A censura na sala de aula é recorrente e generalizada no Brasil e se intensifica em anos eleitorais, segundo um novo estudo do Observatório Nacional da Violência contra Educadoras/es (ONVE), vinculado à Universidade Federal Fluminense (UFF). A pesquisa revela que 93% das educadoras e dos educadores já tiveram contato, direto ou indireto, com atos de censura desde 2010, indicando que a perseguição ao trabalho docente é um fenômeno amplo, persistente e cada vez mais presente nas instituições de ensino.
O relatório, intitulado “Um estudo quantitativo sobre a perseguição de educadoras/es no Brasil”, analisou 3.012 respostas válidas, com relatos e evidências de ataques sofridos por profissionais da educação e traça um panorama preocupante sobre as violações à liberdade de ensinar e ao direito à educação democrática no país.
A amostra analisada concentrou-se principalmente em educadoras e educadores regentes, que planejam e ministram aulas conforme as políticas curriculares, distribuídos entre a educação básica, o ensino técnico e tecnológico e superior. Também incluiu profissionais não regentes, como técnicas e técnicos administrativos, merendeiros e merendeiras. A maior parte das e dos respondentes atua na educação básica.
O estudo mostra que a censura está disseminada por todas as regiões e etapas da educação. 44% das e dos respondentes afirmaram ter sido alvo de restrições à liberdade de ensinar quatro vezes ou mais no período analisado.
Os dados também apontam um crescimento contínuo dos episódios ao longo da década, com picos nos anos eleitorais - especialmente em 2018 e 2022. Entre os temas mais censurados estão aqueles considerados “polêmicos” por parte da população, como questões políticas (73%), gênero e sexualidade (53%), questões religiosas (48%), negacionismo científico (41%) e questões étnico-raciais (30%).
A pesquisa identifica ainda que a censura opera como uma forma de violência multidimensional, manifestada por tentativas de intimidação, questionamentos agressivos, até agressões verbais e físicas. Dentre as e os que foram diretamente censurados, 58% relataram tentativas de intimidação, 41% sofreram questionamentos agressivos sobre seus métodos de trabalho e 35% enfrentaram proibições explícitas de conteúdo. As educadoras e os educadores também relataram ter sofrido demissões (6%), suspensões (2%), mudança forçada do local de trabalho (12%), remoção do cargo ou função (11%), agressões verbais e xingamentos (25%), e agressões físicas (10%).

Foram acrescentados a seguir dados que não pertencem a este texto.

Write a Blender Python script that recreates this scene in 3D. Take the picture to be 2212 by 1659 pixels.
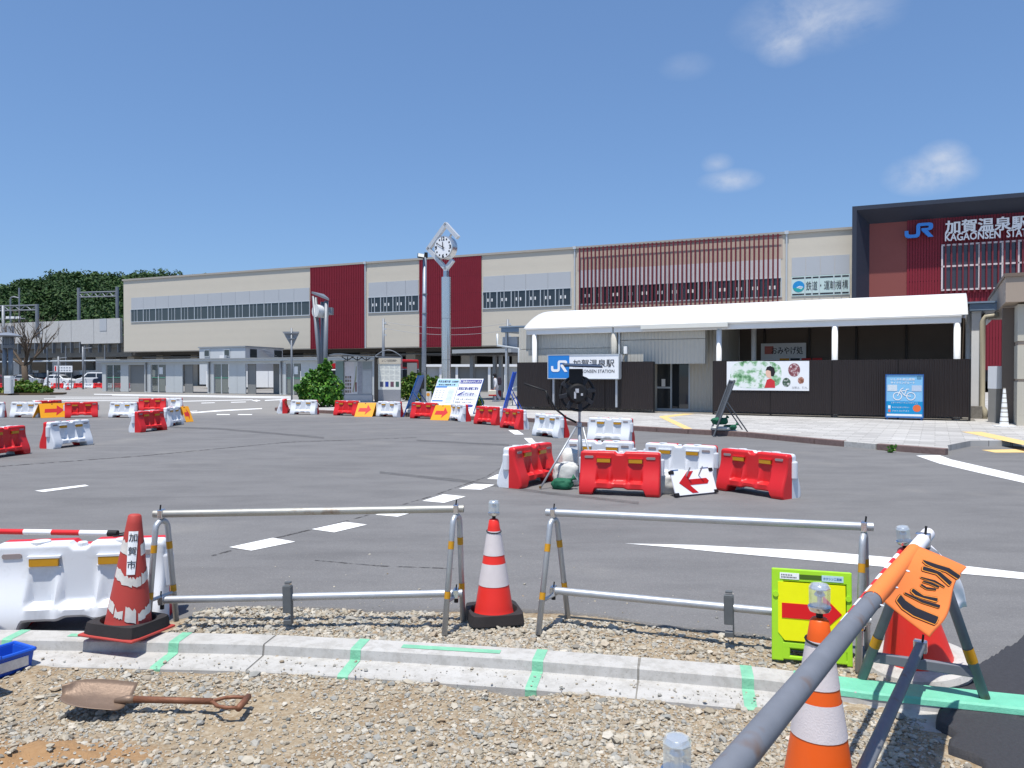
import bpy, bmesh, math, random
import numpy as np
from mathutils import Vector, Matrix

for o in list(bpy.data.objects):
    bpy.data.objects.remove(o)
scene = bpy.context.scene
col = scene.collection
R = math.radians

# ------------------------------------------------------------------ camera
EYE, FOC, CX, CY, HOR = 1.65, 1650.0, 1106.0, 829.5, 807.0   # measured on the photograph (2212 px wide)
PITCH = math.atan((CY - HOR) / FOC)
cd = bpy.data.cameras.new('camera')
cam = bpy.data.objects.new('camera', cd)
col.objects.link(cam)
cam.location = (0, 0, EYE)
cam.rotation_euler = (math.pi / 2 - PITCH, 0, 0)
cd.sensor_width = 36
cd.lens = 36 * FOC / 2212
cd.clip_end = 4000
scene.camera = cam

# ------------------------------------------------------------------ sky and sun
SUN_TRAVEL = Vector((0.12, 0.27, -1.0)).normalized()      # sun high, behind the camera and a little to the left
sun_to = -SUN_TRAVEL
elev = math.asin(sun_to.z)
azim = math.atan2(sun_to.x, sun_to.y)                     # clockwise from +Y
world = bpy.data.worlds.new('World')
scene.world = world
world.use_nodes = True
world.cycles.sampling_method = 'MANUAL'
world.cycles.sample_map_resolution = 256
wn, wl = world.node_tree.nodes, world.node_tree.links
wn.clear()
w_out = wn.new('ShaderNodeOutputWorld')
w_bg = wn.new('ShaderNodeBackground')
w_bg.inputs['Strength'].default_value = 0.12
sky = wn.new('ShaderNodeTexSky')
sky.sky_type = 'NISHITA'
sky.sun_disc = False
sky.sun_elevation = elev
sky.sun_rotation = azim
sky.altitude = 0
sky.air_density = 1.0
sky.dust_density = 0.6
sky.ozone_density = 2.5


def wmath(op, a, b=None, c=None):
    n = wn.new('ShaderNodeMath')
    n.operation = op
    for i, v in enumerate((a, b, c)):
        if v is None:
            continue
        if isinstance(v, (int, float)):
            n.inputs[i].default_value = v
        else:
            wl.new(v, n.inputs[i])
    return n.outputs[0]


w_tc = wn.new('ShaderNodeTexCoord')
w_no = wn.new('ShaderNodeTexNoise')
w_no.inputs['Scale'].default_value = 13
w_no.inputs['Detail'].default_value = 5
w_no.inputs['Roughness'].default_value = 0.62
w_no.inputs['Distortion'].default_value = 0.25
w_map = wn.new('ShaderNodeMapping')
w_map.inputs['Scale'].default_value = (1, 1, 1.6)
wl.new(w_tc.outputs['Generated'], w_map.inputs['Vector'])
wl.new(w_map.outputs['Vector'], w_no.inputs['Vector'])
# small fair-weather clouds: (azimuth from +Y clockwise, elevation, half width, half height, density), all round the sky
CLOUDS = [(21.5, 23.3, 5.6, 2.4, .62), (19.6, 22.2, 2.2, 1.7, .7), (27.5, 25.3, 4.6, 1.7, .5), (12.8, 21.3, 2.0, 1.0, .18), (15.9, 13.6, 2.4, 0.9, .75), (15.0, 14.8, 1.2, 0.8, .4),
          (28.6, 12.9, 3.0, 1.5, .95), (29.3, 13.8, 1.7, 1.2, .8), (-75, 24, 8, 3, .8), (90, 22, 9, 4, .9), (170, 26, 10, 4, .8)]
cmask = None
for az, el, hw, hh, dens in CLOUDS:
    az, el = R(az), R(el)
    c = Vector((math.sin(az) * math.cos(el), math.cos(az) * math.cos(el), math.sin(el)))
    rgt = Vector((math.cos(az), -math.sin(az), 0))
    upv = rgt.cross(c)
    mp = wn.new('ShaderNodeMapping')
    mp.vector_type = 'TEXTURE'
    mp.inputs['Location'].default_value = c
    mp.inputs['Rotation'].default_value = Matrix((rgt, c, upv)).transposed().to_euler()
    mp.inputs['Scale'].default_value = (math.sin(R(hw)), 0.5, math.sin(R(hh)))
    wl.new(w_tc.outputs['Generated'], mp.inputs['Vector'])
    ln = wn.new('ShaderNodeVectorMath')
    ln.operation = 'LENGTH'
    wl.new(mp.outputs['Vector'], ln.inputs[0])
    m = wmath('MULTIPLY', wmath('SUBTRACT', 1.0, ln.outputs['Value']), dens)
    cmask = m if cmask is None else wmath('MAXIMUM', cmask, m)
cmask = wmath('MAXIMUM', cmask, 0.0)
w_den = wmath('MULTIPLY', cmask, wmath('SUBTRACT', wmath('MULTIPLY', w_no.outputs['Fac'], 5.2), 1.6))
w_fac = wmath('MINIMUM', wmath('MAXIMUM', wmath('MULTIPLY', w_den, 0.62), 0.0), 0.6)
w_mix = wn.new('ShaderNodeMixRGB')
wl.new(w_fac, w_mix.inputs['Fac'])
w_gam = wn.new('ShaderNodeGamma')                        # hazy summer air: a flatter, bluer vault than the clear-sky model
w_gam.inputs['Gamma'].default_value = 0.64
wl.new(sky.outputs['Color'], w_gam.inputs['Color'])
w_tint = wn.new('ShaderNodeMixRGB')
w_tint.blend_type = 'MULTIPLY'
w_tint.inputs['Fac'].default_value = 1
w_tint.inputs['Color2'].default_value = (0.86, 1.19, 1.66, 1)
wl.new(w_gam.outputs['Color'], w_tint.inputs['Color1'])
wl.new(w_tint.outputs['Color'], w_mix.inputs['Color1'])
w_mix.inputs['Color2'].default_value = (4.6, 4.9, 5.5, 1)
wl.new(w_mix.outputs['Color'], w_bg.inputs['Color'])
wl.new(w_bg.outputs['Background'], w_out.inputs['Surface'])

sd = bpy.data.lights.new('sun', 'SUN')
sd.energy = 4.2
sd.angle = R(0.53)
sd.color = (1.0, 0.955, 0.89)
sun = bpy.data.objects.new('sun', sd)
col.objects.link(sun)
sun.rotation_euler = sun_to.to_track_quat('Z', 'Y').to_euler()
sun.location = (0, 0, 60)

scene.view_settings.view_transform = 'Standard'
scene.view_settings.look = 'None'
scene.view_settings.gamma = 1
scene.view_settings.exposure = 0.35
scene.view_settings.use_curve_mapping = False
scene.render.engine = 'CYCLES'
scene.cycles.max_bounces = 4
scene.cycles.diffuse_bounces = 2
scene.cycles.glossy_bounces = 2
scene.cycles.transparent_max_bounces = 12
scene.cycles.use_denoising = True


# ------------------------------------------------------------------ measuring helpers
def ray(px, py):
    x, u = (px - CX) / FOC, -(py - CY) / FOC
    s, c = math.sin(PITCH), math.cos(PITCH)
    return Vector((x, c + u * s, -s + u * c))


def G(px, py, z=0.0):
    d = ray(px, py)
    t = (z - EYE) / d.z
    return Vector((d.x * t, d.y * t, z))


def D(px, py, Y):
    d = ray(px, py)
    t = Y / d.y
    return Vector((d.x * t, Y, EYE + d.z * t))


class Plane:
    """an upright reference plane: origin, heading; loc() gives (along, height) of a measured point"""
    def __init__(s, o, ang):
        s.o = Vector((o[0], o[1], 0))
        s.ang = ang
        s.t = Vector((math.cos(ang), math.sin(ang), 0))
        s.n = Vector((math.sin(ang), -math.cos(ang), 0))      # outwards, to the camera side (local -y)

    def loc(s, px, py, off=0.0):
        d = ray(px, py)
        e = Vector((0, 0, EYE))
        q = s.o + s.n * off
        t = (q - e).dot(s.n) / d.dot(s.n)
        p = e + d * t
        return (p - s.o).dot(s.t), p.z

    def x(s, px, off=0.0):
        return s.loc(px, HOR, off)[0]

    def w(s, a, off, z):
        return s.o + s.t * a + s.n * off + Vector((0, 0, z))


def lin(r, g, b):
    f = lambda c: (c / 255 / 12.92) if c / 255 <= 0.04045 else ((c / 255 + 0.055) / 1.055) ** 2.4
    return (f(r), f(g), f(b), 1)


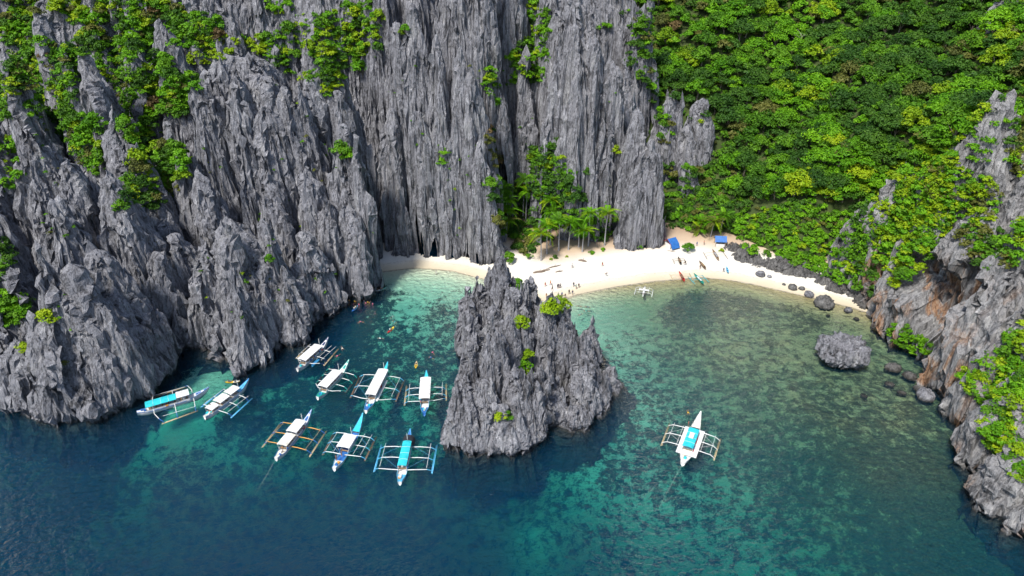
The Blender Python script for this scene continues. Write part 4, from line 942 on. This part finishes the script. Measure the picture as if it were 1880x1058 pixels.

A violência parte, segundo o estudo, em maioria, de profissionais da área pedagógica das instituições - diretor, coordenador, orientador e similares -, correspondendo a 57% dos casos. Familiares de estudantes (44%), estudantes (34%) e colegas de profissão (27%) também estão entre os agentes da violência. Entretanto, figuras externas, como figuras políticas e seus assessores (18%), também desempenham papel significativo na perseguição, ampliando o caráter político-institucional das violações. Também estão entre os perpetradores das violências entidades e/ou figuras religiosas (10%), movimentos sociais/ideológicos (9%), entre outros.
O impacto desses ataques é profundo e gera consequências graves na vida profissional e pessoal das educadoras e educadores. A maioria dos que sofreram censura direta relatou forte abalo emocional, com aumento de tristeza e estresse (79%), ansiedade e/ou depressão (60%), receio pela própria segurança (41%) ou medo de perder o emprego (39%). O fenômeno atinge inclusive quem não sofreu agressões diretas, mostrando que o clima de medo se espalha para além das situações explícitas de violência.
Apesar de a violência partir majoritariamente de dentro das instituições, é entre colegas que as educadoras e os educadores mais encontram apoio (59%). Os sindicatos aparecem como fonte de apoio para 21% das e dos docentes. Ainda assim, 32% das e dos respondentes afirmaram não ter recebido acolhimento de nenhum grupo ou instituição, revelando uma fragilidade preocupante das redes de proteção.
O cenário traçado pelo ONVE aponta para uma crise estrutural que ameaça o presente e o futuro da educação pública. “Tal cenário impacta a vida pessoal e o cotidiano profissional dos docentes, ocasionando adoecimento e pode ser um dos atores que colaboram para o chamado ‘apagão de professores”, tornando a docência uma carreira pouco atrativa para os jovens no Brasil diante da desvalorização material, mas também do desprestígio profissional ao qual professores têm sido submetidos”, diz a publicação.
O ANDES-SN defende historicamente a liberdade de cátedra, a gestão democrática e a autonomia universitária. Para o Sindicato Nacional, o estudo reforça a urgência de enfrentar práticas de perseguição política, proteger a liberdade de ensinar e aprender, fortalecer mecanismos de acolhimento e defesa jurídica, combater o discurso de ódio e ampliar a ação sindical para garantir condições dignas de trabalho.